I quickly point out that it would be unrealistic to expect a one-hour visit can achieve this objective, or for that matter, anything substantial. The leadership at Rotary International have been aware of this, and this is where the District Leadership Plan (DLP) has come in handy. Under the DLP, governors can appoint a number of assistant governors to handle some of the administrative workload and for greater flexibility in official visits. The plan is designed to strengthen Rotary at the district and club levels by making possible faster and more responsive support for clubs, a larger supply of well-trained district leaders, better communications within the district, and so on. As far as official visits are concerned, governors can now visit clubs individually or in multi-club meetings conducted throughout the year for the purpose of focusing on important Rotary issues, motivating Rotarians to participate in service activities, and so on. The DLP also envisages that these visits should take place at a time that maximizes the governor’s presence, including charter nights, induction ceremonies, new member orientation programs, citation or award presentations, special programs, Foundation events or intercity meetings.

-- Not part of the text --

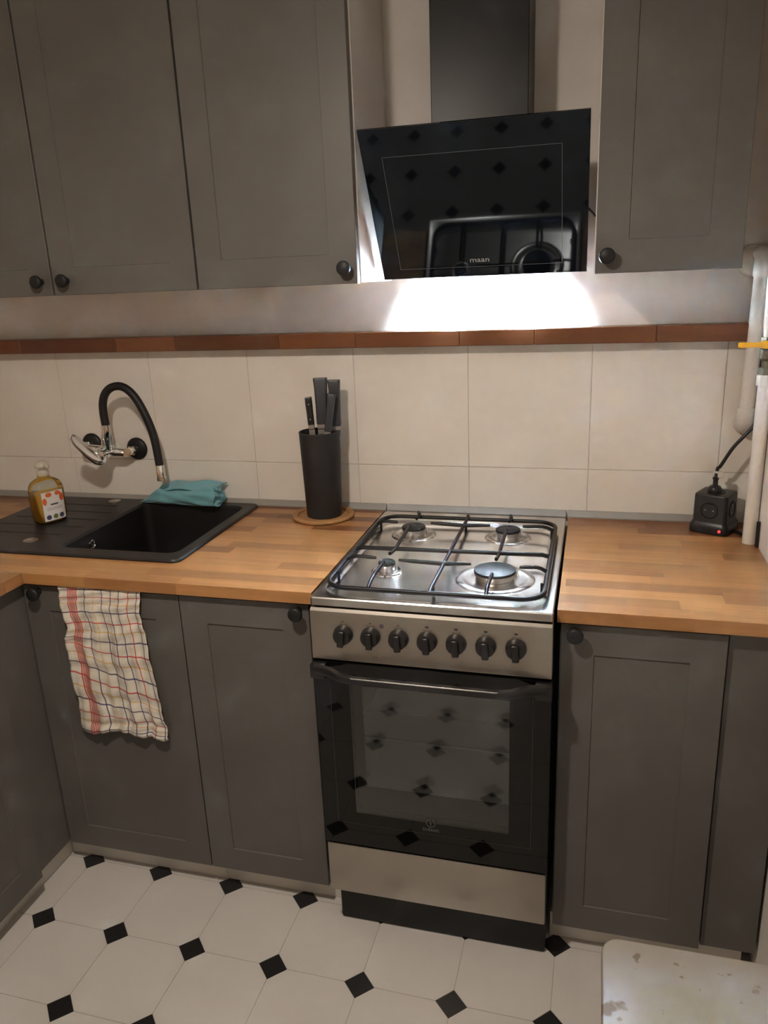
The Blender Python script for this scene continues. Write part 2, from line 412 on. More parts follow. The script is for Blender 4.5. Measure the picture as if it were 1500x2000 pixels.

Under the DLP, therefore, it would be up to the clubs and members to make full use of the Governor’s Official Visits for the purposes of the respective clubs. After all, each club has its own special culture and characteristics and is its own best judge for its performance up to a point. If there are problems, the club leadership, in consultation with the assistant governor, would be best placed to find solutions.
As we are moving out of August, Rotary’s Membership Development and Extension Month, I would like to remind all members of the urgency and need to redouble our efforts to recruit, retain and retrieve members. The statistics so far are not encouraging. We took on 35 new members at District Installation and we added another 30 or so members on 1st July from Mongolia, but our total membership ending July was not a lot to write home about. We need to bring in drastic and dramatic measures, and PDG Moses and I are all ears.
Before I sign off, I would like to announce that nominations for District Governor Nominee 2002-2003 are now open. Clubs have up to 13 November 2000 to propose candidates for consideration by the 2002-2003 DGN Nomination Committee. Club Presidents can call me for the forms and other details. The Committee will meet on 1 December.